"I was six years old when King Nicander came to the island of my birth, demanding tribute and a hostage. I did not know what a hostage was, nor tribute."
Anaxandra is the protagonist and first-person narrator of the story. These are the opening lines of the novel. They effectively serve to situate the basic premise of the story's foundation. Anaxandra is the daughter of a chieftain of a small Greek island. Nicander, on the other hand, is the king Siphnos. What these opening lines establish is that the story that will be told is one of the increasingly powerful people ultimately proving to be powerless pawns set against the much larger forces of history. Nicander will eventually be killed by Menelaus. Even this king of Sparta will ultimately be put at the mercy of Helen of Troy. This quote is foreshadowing one of the overarching themes of the novel: in the end, everybody becomes a hostage to history.
“May your eyeballs be eaten by fish when Zeus holds you underwater!”
In addition to being an example of some of the more entertaining quotes in the novel, this passage also delineates Anaxandra's character. The context here is that Anaxandra has an octopus on her head and is pretending to be Medusa, the mythological figure who had live snakes for hair and could turn any person to stone who dared look directly at her. The context for why Anaxandra is using octopus tentacles to replicate live snakes is that she is trying to save herself from a pirate attack against Siphnos. After six years, she has actually come to enjoy her life with Nicander who took her hostage for the purpose of finding a playmate for his own daughter. This seemingly over-the-top issuance of a curse is done in the name of dramatic effect and it reveals the depths of imagination which will become essential to Anaxandra's survival over the course of tumultuous youth.
“Paris is my destiny. I was not conceived by a god to waste my years with so dull a man as Menelaus. It was the red hair, you know, that made me choose him. I thought a man with a flaming mane would himself be fire. No. Menelaus is merely an ember on the hearth. I have met fire at last. Paris flames. Paris is mine and I am his. I am Helen of Troy.”

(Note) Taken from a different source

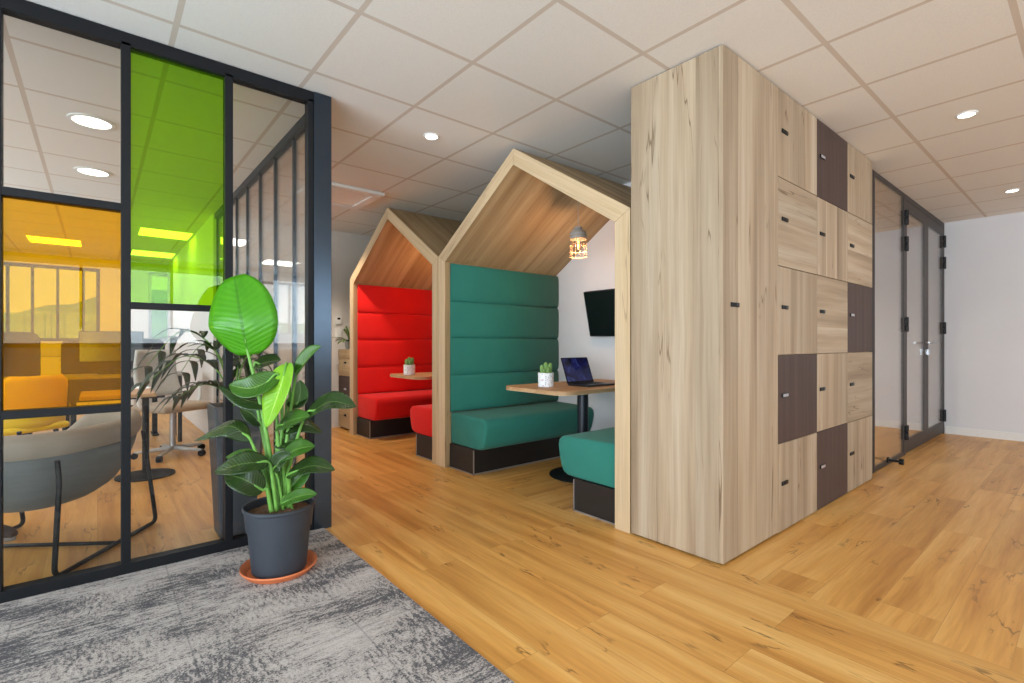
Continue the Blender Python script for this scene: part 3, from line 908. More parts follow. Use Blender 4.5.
# pendant lamps
def pendant(x, y, label):
    zt_ = 2.319
    t = thing('pendant_lamp', label, 'lamp', (x, y, zt_))
    b = B(); lathe(b, [(0.0, 0.0), (0.025, 0.0), (0.025, -0.022), (0, -0.022)], 24); obj('ceiling_rose', b, M['white'], t, smooth=True)
    b = B(); tube(b, [(0, 0, -0.02), (0, 0, 1.995-zt_)], 0.0035, 8); obj('cord', b, M['beige_fab'], t)
    z0 = 1.76-zt_
    b = B(); lathe(b, [(0.012, 0.24), (0.03, 0.238), (0.034, 0.222), (0.058, 0.205), (0.066, 0.185), (0.066, 0.140), (0.060, 0.135), (0.060, 0.185), (0.03, 0.21), (0.012, 0.215)], 32, (0, 0, z0), cap=False)
    obj('socket_cap', b, M['desk'], t, smooth=True)
    b = B()
    for i in range(12):
        a = 2*PI*i/12
        tube(b, [(0.066*math.cos(a), 0.066*math.sin(a), z0+0.15), (0.068*math.cos(a), 0.068*math.sin(a), z0+0.02), (0.07*math.cos(a), 0.07*math.sin(a), z0+0.0)], 0.0016, 5)
    for zz, rr in ((0.0, 0.07), (0.045, 0.068), (0.095, 0.067), (0.14, 0.066), (0.165, 0.0675), (0.19, 0.0665)):
        tube(b, [(rr*math.cos(2*PI*i/32), rr*math.sin(2*PI*i/32), z0+zz) for i in range(32)], 0.0024, 5, closed=True)
    obj('wire_cage', b, M['cage'], t)
    b = B(); lathe(b, [(0.012, 0.155), (0.014, 0.14), (0.03, 0.105), (0.032, 0.085), (0.022, 0.06), (0.0, 0.05)], 20, (0, 0, z0))
    bulb = obj('bulb', b, M['clear'], t, smooth='all')
    b = B()
    tube(b, [(0.006*math.cos(k*1.6), 0.006*math.sin(k*1.6), z0+0.065+k*0.0022) for k in range(30)], 0.0022, 5)
    obj('filament', b, M['filament'], bulb)
    ld = bpy.data.lights.new('pendant_bulb', 'POINT'); ld.energy = PEND_W; ld.color = (1.0, 0.52, 0.22); ld.shadow_soft_size = 0.03
    lo = bpy.data.objects.new('pendant_bulb', ld); COL.objects.link(lo); lo.parent = t; lo.location = (0, 0, z0+0.03)
    return t
PEND_W = 11
pendant(2.985, YGM+0.008, 'wire caged pendant lamp glowing over the green booth table')
pendant(2.985, YRM, 'wire caged pendant lamp hidden behind the oak post in the red booth')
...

This novel is another in the increasingly robust retellings of the mythical story of Helen of Troy. What sets this version apart from so many others is that Helen's story is told from the perspective of another and, in the process, becomes hostage to Anaxandra's version of her history. From the narrator's point of view, Helen is vain, narcissistic, and without empathy. The context of this little speech is the shockingly rapid transition of Helen from her "housewifely demeanor" to a lusty enjoyment of the chaos and violence which her great beauty has stimulated. The reference to Menelaus and the final expression in this quote is a callback to an earlier scene in which a dying soldier curses her by addressing her as "Helen of Sparta" with a final breath. At that moment, Helen proudly accepts her destiny as a Trojan after being taken hostage while a Spartan. It is Paris who first addresses her as Helen of Troy.